Stored data:
* Begin *
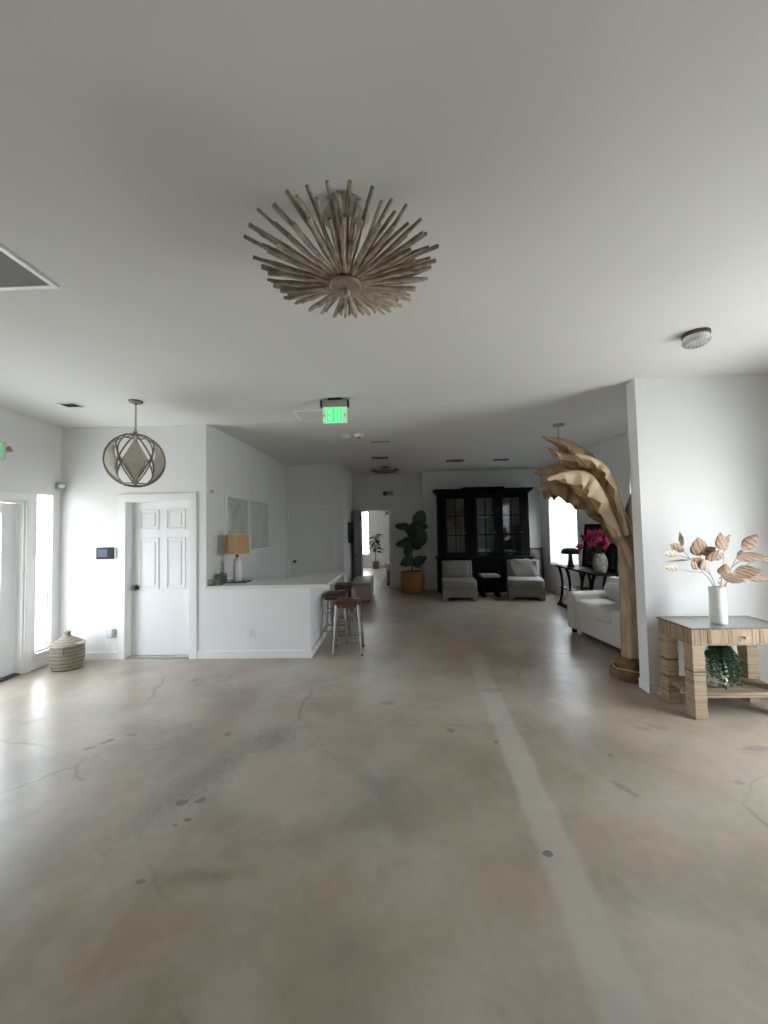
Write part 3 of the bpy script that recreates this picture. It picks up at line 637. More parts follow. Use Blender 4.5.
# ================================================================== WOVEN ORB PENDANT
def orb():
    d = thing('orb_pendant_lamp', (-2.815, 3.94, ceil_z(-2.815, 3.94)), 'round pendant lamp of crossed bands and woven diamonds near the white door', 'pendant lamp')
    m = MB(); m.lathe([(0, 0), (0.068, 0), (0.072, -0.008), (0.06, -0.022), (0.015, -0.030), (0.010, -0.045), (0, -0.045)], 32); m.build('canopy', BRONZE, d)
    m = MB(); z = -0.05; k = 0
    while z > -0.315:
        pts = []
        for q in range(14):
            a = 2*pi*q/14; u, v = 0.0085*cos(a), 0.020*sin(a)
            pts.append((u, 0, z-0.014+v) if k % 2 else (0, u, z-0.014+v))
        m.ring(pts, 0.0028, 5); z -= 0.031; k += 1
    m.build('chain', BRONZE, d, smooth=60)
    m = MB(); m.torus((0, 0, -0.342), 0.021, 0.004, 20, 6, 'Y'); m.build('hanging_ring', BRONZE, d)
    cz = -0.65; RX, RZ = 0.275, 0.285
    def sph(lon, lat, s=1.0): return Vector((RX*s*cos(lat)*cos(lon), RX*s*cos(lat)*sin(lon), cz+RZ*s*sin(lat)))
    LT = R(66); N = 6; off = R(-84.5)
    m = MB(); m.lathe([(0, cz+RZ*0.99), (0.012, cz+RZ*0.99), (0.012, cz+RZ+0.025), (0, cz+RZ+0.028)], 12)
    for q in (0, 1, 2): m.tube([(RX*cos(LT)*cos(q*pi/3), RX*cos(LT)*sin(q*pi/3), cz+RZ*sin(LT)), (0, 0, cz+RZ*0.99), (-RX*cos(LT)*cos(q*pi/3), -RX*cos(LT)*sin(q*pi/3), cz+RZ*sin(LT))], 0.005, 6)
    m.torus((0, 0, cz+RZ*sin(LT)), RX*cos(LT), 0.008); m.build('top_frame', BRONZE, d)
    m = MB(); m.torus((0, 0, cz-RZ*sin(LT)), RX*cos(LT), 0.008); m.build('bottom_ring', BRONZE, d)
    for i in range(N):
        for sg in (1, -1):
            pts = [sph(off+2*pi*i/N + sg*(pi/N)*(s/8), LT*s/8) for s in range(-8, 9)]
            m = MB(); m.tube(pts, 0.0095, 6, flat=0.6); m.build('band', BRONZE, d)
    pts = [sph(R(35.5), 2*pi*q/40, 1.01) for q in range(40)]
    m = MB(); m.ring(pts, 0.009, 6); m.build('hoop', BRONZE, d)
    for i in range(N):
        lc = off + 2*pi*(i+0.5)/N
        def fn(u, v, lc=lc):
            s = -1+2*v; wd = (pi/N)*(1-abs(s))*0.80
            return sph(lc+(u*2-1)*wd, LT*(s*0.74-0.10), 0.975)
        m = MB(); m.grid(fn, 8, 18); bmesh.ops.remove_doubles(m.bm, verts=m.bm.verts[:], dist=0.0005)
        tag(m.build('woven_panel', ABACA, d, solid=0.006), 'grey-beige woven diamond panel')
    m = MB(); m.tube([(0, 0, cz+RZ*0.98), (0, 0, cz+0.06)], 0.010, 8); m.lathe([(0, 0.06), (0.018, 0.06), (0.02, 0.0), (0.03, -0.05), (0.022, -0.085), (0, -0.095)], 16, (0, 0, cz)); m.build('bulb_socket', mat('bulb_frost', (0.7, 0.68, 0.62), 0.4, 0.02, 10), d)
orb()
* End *
What you need to do: Transcribe the material exactly, and leave out whatever pictures it holds.

Written solution:
Write part 3 of the bpy script that recreates this picture. It picks up at line 637. More parts follow. Use Blender 4.5.
# ================================================================== WOVEN ORB PENDANT
def orb():
    d = thing('orb_pendant_lamp', (-2.815, 3.94, ceil_z(-2.815, 3.94)), 'round pendant lamp of crossed bands and woven diamonds near the white door', 'pendant lamp')
    m = MB(); m.lathe([(0, 0), (0.068, 0), (0.072, -0.008), (0.06, -0.022), (0.015, -0.030), (0.010, -0.045), (0, -0.045)], 32); m.build('canopy', BRONZE, d)
    m = MB(); z = -0.05; k = 0
    while z > -0.315:
        pts = []
        for q in range(14):
            a = 2*pi*q/14; u, v = 0.0085*cos(a), 0.020*sin(a)
            pts.append((u, 0, z-0.014+v) if k % 2 else (0, u, z-0.014+v))
        m.ring(pts, 0.0028, 5); z -= 0.031; k += 1
    m.build('chain', BRONZE, d, smooth=60)
    m = MB(); m.torus((0, 0, -0.342), 0.021, 0.004, 20, 6, 'Y'); m.build('hanging_ring', BRONZE, d)
    cz = -0.65; RX, RZ = 0.275, 0.285
    def sph(lon, lat, s=1.0): return Vector((RX*s*cos(lat)*cos(lon), RX*s*cos(lat)*sin(lon), cz+RZ*s*sin(lat)))
    LT = R(66); N = 6; off = R(-84.5)
    m = MB(); m.lathe([(0, cz+RZ*0.99), (0.012, cz+RZ*0.99), (0.012, cz+RZ+0.025), (0, cz+RZ+0.028)], 12)
    for q in (0, 1, 2): m.tube([(RX*cos(LT)*cos(q*pi/3), RX*cos(LT)*sin(q*pi/3), cz+RZ*sin(LT)), (0, 0, cz+RZ*0.99), (-RX*cos(LT)*cos(q*pi/3), -RX*cos(LT)*sin(q*pi/3), cz+RZ*sin(LT))], 0.005, 6)
    m.torus((0, 0, cz+RZ*sin(LT)), RX*cos(LT), 0.008); m.build('top_frame', BRONZE, d)
    m = MB(); m.torus((0, 0, cz-RZ*sin(LT)), RX*cos(LT), 0.008); m.build('bottom_ring', BRONZE, d)
    for i in range(N):
        for sg in (1, -1):
            pts = [sph(off+2*pi*i/N + sg*(pi/N)*(s/8), LT*s/8) for s in range(-8, 9)]
            m = MB(); m.tube(pts, 0.0095, 6, flat=0.6); m.build('band', BRONZE, d)
    pts = [sph(R(35.5), 2*pi*q/40, 1.01) for q in range(40)]
    m = MB(); m.ring(pts, 0.009, 6); m.build('hoop', BRONZE, d)
    for i in range(N):
        lc = off + 2*pi*(i+0.5)/N
        def fn(u, v, lc=lc):
            s = -1+2*v; wd = (pi/N)*(1-abs(s))*0.80
            return sph(lc+(u*2-1)*wd, LT*(s*0.74-0.10), 0.975)
        m = MB(); m.grid(fn, 8, 18); bmesh.ops.remove_doubles(m.bm, verts=m.bm.verts[:], dist=0.0005)
        tag(m.build('woven_panel', ABACA, d, solid=0.006), 'grey-beige woven diamond panel')
    m = MB(); m.tube([(0, 0, cz+RZ*0.98), (0, 0, cz+0.06)], 0.010, 8); m.lathe([(0, 0.06), (0.018, 0.06), (0.02, 0.0), (0.03, -0.05), (0.022, -0.085), (0, -0.095)], 16, (0, 0, cz)); m.build('bulb_socket', mat('bulb_frost', (0.7, 0.68, 0.62), 0.4, 0.02, 10), d)
orb()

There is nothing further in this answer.